• **PROMPT**
Copy out lines with the word "this" from the material that follows.

• **EXCERPTED RECORDS**
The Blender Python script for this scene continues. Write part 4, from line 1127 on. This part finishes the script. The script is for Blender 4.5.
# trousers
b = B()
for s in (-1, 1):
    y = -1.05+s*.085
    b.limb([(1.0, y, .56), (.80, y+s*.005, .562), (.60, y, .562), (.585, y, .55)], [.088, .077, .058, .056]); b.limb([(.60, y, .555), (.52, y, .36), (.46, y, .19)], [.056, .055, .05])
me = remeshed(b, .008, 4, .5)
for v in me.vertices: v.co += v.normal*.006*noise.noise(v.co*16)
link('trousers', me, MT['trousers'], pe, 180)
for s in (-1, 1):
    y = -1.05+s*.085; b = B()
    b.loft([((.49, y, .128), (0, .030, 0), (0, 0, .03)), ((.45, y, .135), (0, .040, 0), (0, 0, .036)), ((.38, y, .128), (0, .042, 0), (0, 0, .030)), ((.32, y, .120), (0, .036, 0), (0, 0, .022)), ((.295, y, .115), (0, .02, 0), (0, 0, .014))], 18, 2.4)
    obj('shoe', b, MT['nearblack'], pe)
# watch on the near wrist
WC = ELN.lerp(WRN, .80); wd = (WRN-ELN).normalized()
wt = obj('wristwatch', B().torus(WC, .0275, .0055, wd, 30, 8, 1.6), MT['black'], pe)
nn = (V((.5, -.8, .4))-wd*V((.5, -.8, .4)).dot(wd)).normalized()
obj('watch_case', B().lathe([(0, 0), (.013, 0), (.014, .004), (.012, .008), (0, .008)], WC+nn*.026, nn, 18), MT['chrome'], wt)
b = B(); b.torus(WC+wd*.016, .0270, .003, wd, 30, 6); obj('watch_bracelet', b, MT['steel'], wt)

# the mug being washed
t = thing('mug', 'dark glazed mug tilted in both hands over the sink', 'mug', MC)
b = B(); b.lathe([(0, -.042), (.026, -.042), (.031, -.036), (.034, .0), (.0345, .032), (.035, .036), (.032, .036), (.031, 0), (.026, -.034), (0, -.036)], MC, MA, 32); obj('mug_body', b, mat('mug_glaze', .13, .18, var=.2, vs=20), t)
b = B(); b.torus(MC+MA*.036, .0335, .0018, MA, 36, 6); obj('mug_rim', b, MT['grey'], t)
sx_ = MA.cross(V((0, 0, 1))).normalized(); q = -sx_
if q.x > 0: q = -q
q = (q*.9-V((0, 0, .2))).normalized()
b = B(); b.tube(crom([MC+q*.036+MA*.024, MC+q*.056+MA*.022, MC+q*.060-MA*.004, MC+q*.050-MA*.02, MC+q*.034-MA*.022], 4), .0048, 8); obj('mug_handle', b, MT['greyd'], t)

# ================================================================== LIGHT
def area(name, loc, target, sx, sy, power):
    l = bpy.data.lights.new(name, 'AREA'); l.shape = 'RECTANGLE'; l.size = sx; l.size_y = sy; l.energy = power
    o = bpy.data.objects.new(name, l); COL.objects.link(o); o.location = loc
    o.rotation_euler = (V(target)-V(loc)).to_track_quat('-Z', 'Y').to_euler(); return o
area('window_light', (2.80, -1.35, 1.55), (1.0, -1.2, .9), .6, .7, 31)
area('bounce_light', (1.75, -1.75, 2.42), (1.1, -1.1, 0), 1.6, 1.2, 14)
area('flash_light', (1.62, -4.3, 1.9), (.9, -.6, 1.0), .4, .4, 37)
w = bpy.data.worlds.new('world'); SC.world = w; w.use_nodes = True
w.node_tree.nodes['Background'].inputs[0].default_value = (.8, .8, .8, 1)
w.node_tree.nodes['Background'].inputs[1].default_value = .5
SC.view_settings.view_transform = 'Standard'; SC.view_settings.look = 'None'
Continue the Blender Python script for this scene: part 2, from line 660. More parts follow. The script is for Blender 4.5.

• **TASK ANSWER**
The Blender Python script for this scene continues. Write part 4, from line 1127 on. This part finishes the script. The script is for Blender 4.5.
Continue the Blender Python script for this scene: part 2, from line 660. More parts follow. The script is for Blender 4.5.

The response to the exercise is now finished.